Australia’s Commonwealth Bank faces second regulatory probe
28 Aug 2017

By Irene Madongo

Australian regulators are to launch an independent prudential inquiry into governance and accountability within Commonwealth Bank of Australia (CBA), the Australian Prudential Regulation Authority (APRA) announced Monday.

This will be the second regulatory probe CBA will face, after financial intelligence agency Austrac alleged criminals and terror financiers used it to launder millions of dollars.

The aim of the inquiry is to identify governance shortcomings and make recommendations on how they are addressed, as well as consider whether the CBA’s frameworks are conflicting with solid risk management and compliance outcomes.

The decision to launch the inquiry follows a number of issues linked to culture and accountability within the CBA group which have damaged public standing, APRA chairman Wayne Byres explained.

CBA has also “been negatively impacted by a number of issues that have affected the reputation of the bank,” he said, adding that given its position in the Australian financial system, “it is critical that community trust is strengthened.”

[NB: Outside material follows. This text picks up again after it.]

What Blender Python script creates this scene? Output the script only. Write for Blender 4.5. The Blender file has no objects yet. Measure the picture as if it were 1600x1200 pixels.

CBA said it supported the APRA’s announcement, in a statement on Monday. “We have been working hard to strengthen trust, and will continue to do so. We welcome this opportunity for independent parties to review the work we have already undertaken and advise on what more we can do,” said CBA chairman Catherine Livingstone.

The independent panel would not be tasked with making specific determinations regarding matters that are currently the subject of legal proceedings, or regulatory actions by other regulators, APRA explained.